Están hablando de Juan que ignora que su destino está en manos de esos señores. Solo sabe que como él hay miles, porque los ha visto deambular también en el sector del Centro Histórico quiteño (Patrimonio universal), y en barrios más apartados de la urbe capitalina. Como Juan, miles de indigentes ni sospechan que “la obligación del Estado es organizar con sus diferentes ministerios e instituciones públicas un Sistema integral de protección del adulto mayor’». Si lo supieran, sonreirían o llorarían, dos sentimientos que tantasa veces se traslapan en el alma de los podres. Pero, tampoco saben que “el primer peldaño, con un plazo de 180 días, es el de elaborar un reglamento,-asegura la subsecretaria de Atención Intergeneracional del Ministerio de Inclusión, Susana Tito- para palaer su situación”. Juan ignora que ese reglamento es como una posibilidad incierta, como tantas en su vida. Mientras el Estado asigna recursos -que no se sabe si son o no suficientes- para atender “de emergencia”, a 365.640 adultos en la lista de los que recibirían “bonos” de miseria.

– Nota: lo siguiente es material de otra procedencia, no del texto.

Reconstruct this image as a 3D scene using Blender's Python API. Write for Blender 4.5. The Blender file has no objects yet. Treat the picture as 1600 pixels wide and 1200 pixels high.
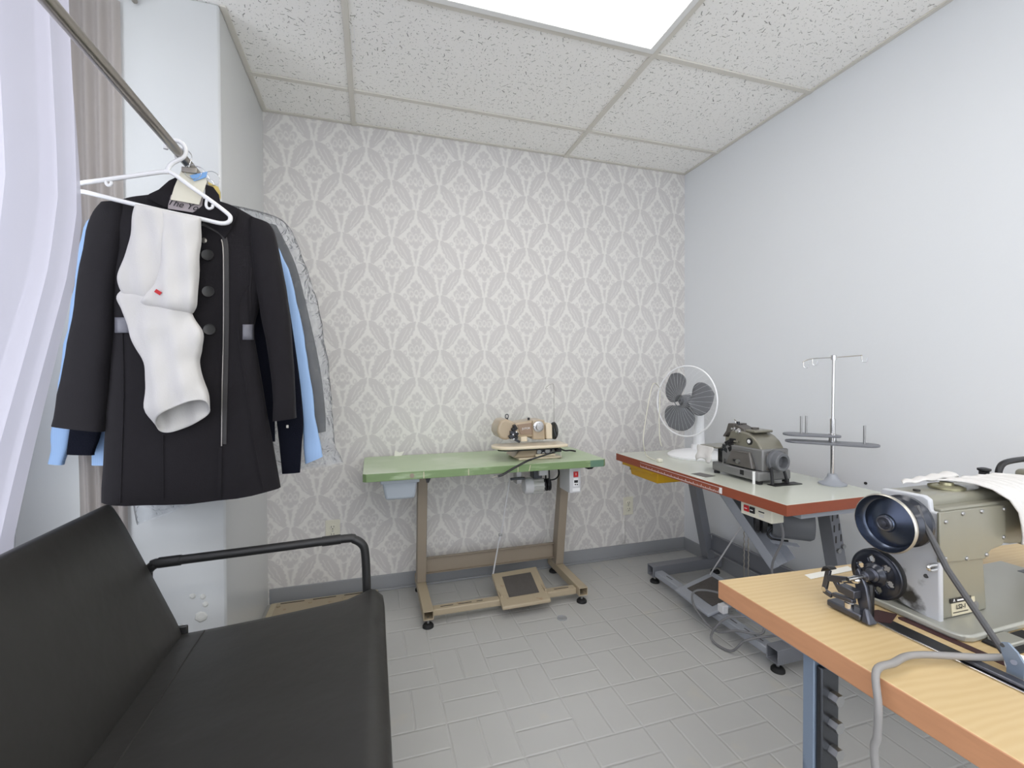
import bpy, bmesh, math, random
from mathutils import Vector, Matrix, Euler
from mathutils.bvhtree import BVHTree
from mathutils import noise as mnoise
random.seed(7)
PI = math.pi
scene = bpy.context.scene
COL = scene.collection

# ------------------------------------------------------------------ camera
FPX, YAW, PITCH, ROLL, CAMH = 708.75, .2981, .0135, -.004, 1.1564
_cy, _sy, _cp, _sp = math.cos(YAW), math.sin(YAW), math.cos(PITCH), math.sin(PITCH)
FW = Vector((_sy*_cp, _cy*_cp, -_sp)); _R = Vector((_cy, -_sy, 0)); _U = _R.cross(FW)
RT = _R*math.cos(ROLL) + _U*math.sin(ROLL); UP = -_R*math.sin(ROLL) + _U*math.cos(ROLL)
CAM = Vector((0, 0, CAMH))
cd = bpy.data.cameras.new('camera'); cam = bpy.data.objects.new('camera', cd); COL.objects.link(cam)
cd.sensor_fit = 'HORIZONTAL'; cd.sensor_width = 36; cd.lens = FPX/1600*36; cd.clip_start = .02
cam.matrix_world = Matrix(((RT.x, UP.x, -FW.x, 0), (RT.y, UP.y, -FW.y, 0), (RT.z, UP.z, -FW.z, CAMH), (0, 0, 0, 1)))
scene.camera = cam
def ray(x, y): return FW + RT*((x-800)/FPX) + UP*((600-y)/FPX)
def at(x, y, ax, val):
    d = ray(x, y); i = 'XYZ'.index(ax); return CAM + d*((val-CAM[i])/d[i])

# ------------------------------------------------------------------ room measures
XR, XP, XW, YB, YP, YF, HC = 2.0, -.519, -1.12, 2.569, 1.89, -2.6, 2.508

# ------------------------------------------------------------------ materials
def lin(c):
    if isinstance(c, str): c = [int(c[i:i+2], 16) for i in (0, 2, 4)]
    return tuple((v/255/12.92 if v/255 <= .04045 else ((v/255+.055)/1.055)**2.4) for v in c)
def mat(name, c, rough=.5, metal=0., var=0., vscale=8., bump=0., bscale=60., c2=None, c2scale=6., c2lo=.5, c2hi=.7, spec=.5, sheen=0., coat=0., stretch=None, detail=4):
    m = bpy.data.materials.new(name); m.use_nodes = True
    nt = m.node_tree; b = nt.nodes['Principled BSDF']; L = nt.links
    c = lin(c); b.inputs['Base Color'].default_value = (*c, 1)
    b.inputs['Roughness'].default_value = rough; b.inputs['Metallic'].default_value = metal
    b.inputs['Specular IOR Level'].default_value = spec
    if sheen: b.inputs['Sheen Weight'].default_value = sheen
    if coat: b.inputs['Coat Weight'].default_value = coat; b.inputs['Coat Roughness'].default_value = .15
    tc = nt.nodes.new('ShaderNodeTexCoord'); src = tc.outputs['Object']
    if stretch:
        mp = nt.nodes.new('ShaderNodeMapping'); mp.inputs['Scale'].default_value = stretch; L.new(src, mp.inputs['Vector']); src = mp.outputs['Vector']
    col = None
    if var:
        n = nt.nodes.new('ShaderNodeTexNoise'); n.inputs['Scale'].default_value = vscale; n.inputs['Detail'].default_value = detail; L.new(src, n.inputs['Vector'])
        mx = nt.nodes.new('ShaderNodeMix'); mx.data_type = 'RGBA'
        mx.inputs[6].default_value = (*[max(0, v*(1-var)) for v in c], 1); mx.inputs[7].default_value = (*[min(1, v*(1+var)) for v in c], 1)
        L.new(n.outputs['Fac'], mx.inputs[0]); col = mx.outputs[2]
    if c2:
        n = nt.nodes.new('ShaderNodeTexNoise'); n.inputs['Scale'].default_value = c2scale; n.inputs['Detail'].default_value = 6; L.new(src, n.inputs['Vector'])
        mr = nt.nodes.new('ShaderNodeMapRange'); mr.inputs['From Min'].default_value = c2lo; mr.inputs['From Max'].default_value = c2hi; L.new(n.outputs['Fac'], mr.inputs['Value'])
        mx = nt.nodes.new('ShaderNodeMix'); mx.data_type = 'RGBA'; L.new(mr.outputs[0], mx.inputs[0])
        if col: L.new(col, mx.inputs[6])
        else: mx.inputs[6].default_value = (*c, 1)
        mx.inputs[7].default_value = (*lin(c2), 1); col = mx.outputs[2]
    if col: L.new(col, b.inputs['Base Color'])
    if bump:
        n = nt.nodes.new('ShaderNodeTexNoise'); n.inputs['Scale'].default_value = bscale; n.inputs['Detail'].default_value = 3; L.new(src, n.inputs['Vector'])
        bp = nt.nodes.new('ShaderNodeBump'); bp.inputs['Strength'].default_value = bump; bp.inputs['Distance'].default_value = .01
        L.new(n.outputs['Fac'], bp.inputs['Height']); L.new(bp.outputs[0], b.inputs['Normal'])
    return m
class E:   # tiny expression compiler for Math nodes
    nt = None
    def __init__(s, v): s.v = v
    def _n(op, *a):
        n = E.nt.nodes.new('ShaderNodeMath'); n.operation = op
        for i, x in enumerate(a):
            x = x.v if isinstance(x, E) else x
            if isinstance(x, (int, float)): n.inputs[i].default_value = x
            else: E.nt.links.new(x, n.inputs[i])
        return E(n.outputs[0])
    def __add__(s, o): return E._n('ADD', s, o)
    __radd__ = __add__
    def __sub__(s, o): return E._n('SUBTRACT', s, o)
    def __rsub__(s, o): return E._n('SUBTRACT', o, s)
    def __mul__(s, o): return E._n('MULTIPLY', s, o)
    __rmul__ = __mul__
    def __truediv__(s, o): return E._n('DIVIDE', s, o)
    def __neg__(s): return s*-1
def eabs(a): return E._n('ABSOLUTE', a)
def emin(a, b): return E._n('MINIMUM', a, b)
def emax(a, b): return E._n('MAXIMUM', a, b)
def ecos(a): return E._n('COSINE', a)
def esin(a): return E._n('SINE', a)
def efl(a): return E._n('FLOOR', a)
def esqrt(a): return E._n('SQRT', a)
def epow(a, b): return E._n('POWER', a, b)
def emod(a, b): return E._n('FLOORED_MODULO', a, b)
def elen(a, b): return esqrt(a*a + b*b)
def estep(a, e):   # 1 where a < 0, soft edge e
    n = E.nt.nodes.new('ShaderNodeMapRange'); n.interpolation_type = 'SMOOTHSTEP'
    E.nt.links.new(a.v, n.inputs['Value']); n.inputs['From Min'].default_value = e; n.inputs['From Max'].default_value = -e
    return E(n.outputs[0])
def newmat(name, rough=.6, spec=.4):
    m = bpy.data.materials.new(name); m.use_nodes = True; nt = m.node_tree; b = nt.nodes['Principled BSDF']
    b.inputs['Roughness'].default_value = rough; b.inputs['Specular IOR Level'].default_value = spec
    E.nt = nt; return m, nt, b
def objxyz(nt):
    tc = nt.nodes.new('ShaderNodeTexCoord'); s = nt.nodes.new('ShaderNodeSeparateXYZ'); nt.links.new(tc.outputs['Object'], s.inputs[0])
    return tc.outputs['Object'], E(s.outputs[0]), E(s.outputs[1]), E(s.outputs[2])
def mixc(nt, fac, a, b):
    mx = nt.nodes.new('ShaderNodeMix'); mx.data_type = 'RGBA'
    if isinstance(fac, E): nt.links.new(fac.v, mx.inputs[0])
    else: mx.inputs[0].default_value = fac
    for i, c in ((6, a), (7, b)):
        if isinstance(c, (str, tuple, list)): mx.inputs[i].default_value = (*lin(c), 1)
        else: nt.links.new(c, mx.inputs[i])
    return mx.outputs[2]
def noisefac(nt, vec, scale, detail=3):
    n = nt.nodes.new('ShaderNodeTexNoise'); n.inputs['Scale'].default_value = scale; n.inputs['Detail'].default_value = detail
    nt.links.new(vec, n.inputs['Vector']); return E(n.outputs['Fac'])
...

El colectivo Palabra Mayor, que trabaja en Quito con ancianos y sus familiares, declaró a la prensa local que “la repuesta del Estado y de la sociedad a la pobreza de este grupo requiere necesariamente un cambio cultural”. Diríamos, un cambio radical, para cambiar la vida del 7% de la población del país en edad terciaria, es decir, vulnerable. Un grupo humano desprotegido, cuya responsabilidad “recae finalmente sobre las familias y, en particular, sobre la mujer, que tiene la carga de cuidar primero a sus hermanitos, luego a su esposo y finalmente a sus padres”.
Un porcentaje de ecuatorianos mayores de 65 años, que supera las estadísticas «oficiales», sobrevive en el olvido, y se expresa en cifras reveladoras, y tantas veces vergonzantes.
El 66,80% no realiza actividades laborales y un 42,39% se dedica a quehaceres en el hogar. Diecisiete de cada cien adultos mayores son jubilados y menos del uno por ciento de ese centenar, son rentistas. Ellos tienen una autoidentificación declarada en el Censo, que siempre será discutible. Sus prejuicios raciales y sociales los hace evadir, muchas veces, su condición real: ocho de cada diez dice ser “mestizo”, nueve se declara “blanco” y solo 6 como «indígena» y 5 como «negro», en un país multiétnico. Su marginalidad va adosada a su lábil condición, victimas de violencia intrafamiliar y callejera: 16,% dice haber recibido “violencia psicológica”, un 14,9% refiere “negligencia y abandono”, mientras que un 6,4% reconoce “haber sido abusado/a económicamente”. Son las cifras que denuncia el Colectivo Palabra Mayor, y que algún funcionario lee -entre cafés, frutas y galletas dietéticas- en la reunión de expertos. Han de ser ciertas, ese es el país que tenemos.
Cuando veo alejarse a Juan, calle abajo, pienso en mi mismo, y en la posibilidad decorosa de llegar a viejo en esa condición que García Marques pinta con tanto acierto: “El secreto de una buena vejez, no es otra cosa que un pacto honrado con la soledad”.